Sharif government raises power prices by 27 percent

Sharif government raises power prices by 27 percent

By Staff Reporter

ISLAMABAD: Pakistan’s electricity consumers will face the highest power bills in the country’s history from next month after the outgoing government of Prime Minister Shehbaz Sharif approved another massive hike in the base tariff on Saturday.

The cabinet agreed to raise the base tariff by as much as 27 percent, or Rs7.5 per unit, effective from July 1, according to a letter from the power ministry to the regulator. The hike comes on top of a 20 percent increase announced last week by the National Electric Power Regulatory Authority (NEPRA) to comply with the conditions of an International Monetary Fund (IMF) loan program.

The move is part of a pact signed between Pakistan and the IMF, which says that the government must notify NEPRA’s determinations without any delay or amendment. Pakistan last month signed $3 billion nine-month bailout deal with the IMF.

The decision, which will affect millions of households and businesses across the country, including Karachi-based K-Electric Ltd, is likely to fuel public anger and inflation in the cash-strapped nation of 220 million people. Pakistan is already struggling with a shortage of foreign exchange reserves and runaway prices that have weakened the rupee and pushed up import costs.

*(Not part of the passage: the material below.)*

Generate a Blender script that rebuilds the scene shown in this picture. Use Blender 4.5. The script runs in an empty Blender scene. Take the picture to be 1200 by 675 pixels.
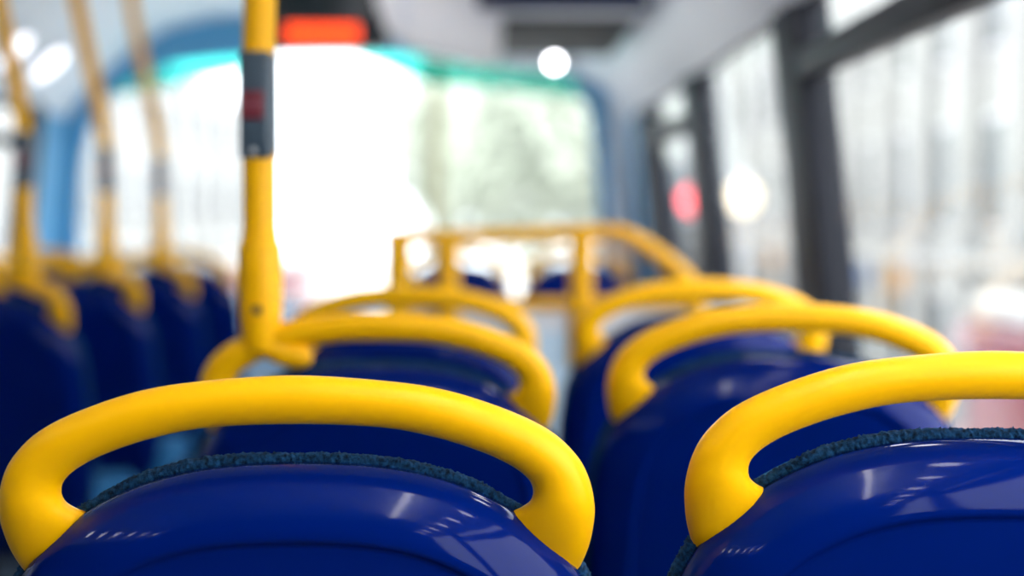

The government said it filed an “Instant Motion” with NEPRA to establish a uniform schedule of tariffs for power consumers by incorporating targeted subsidies and rationalizing inter-distribution companies’ tariffs. NEPRA will conduct a public hearing on the government’s motion on July 24.

The power tariff hike will exempt low-income consumers who use up to 100 kilowatts per month and those who use up to 200 kilowatts per month. However, for residential consumers who use more than 100 kilowatts per month, the base tariff will range from Rs16.48 to Rs42.72 per unit, depending on their consumption level. After adding an 18 percent sales tax, the maximum tariff will reach Rs50.41 per kilowatt-hour.

For commercial consumers, the base tariff will range from Rs37.31 to Rs39.43 per unit, depending on their peak load requirement. The new rates will also apply to industrial and agricultural consumers.

Pakistan’s power sector has been plagued by inefficiencies, circular debt, and losses for decades. The government says it is trying to reform the sector and reduce its burden on the budget, but critics say it is passing on the cost to consumers without improving service delivery or governance.

The surge in electricity prices comes amid rising inflation and economic challenges for millions of Pakistanis, who are already struggling to make ends meet. The higher tariffs could also hurt businesses and industries, increasing their operational costs and reducing their competitiveness. The agricultural sector, which contributes about 20 percent to the country’s gross domestic product, could also suffer a blow to its production and output.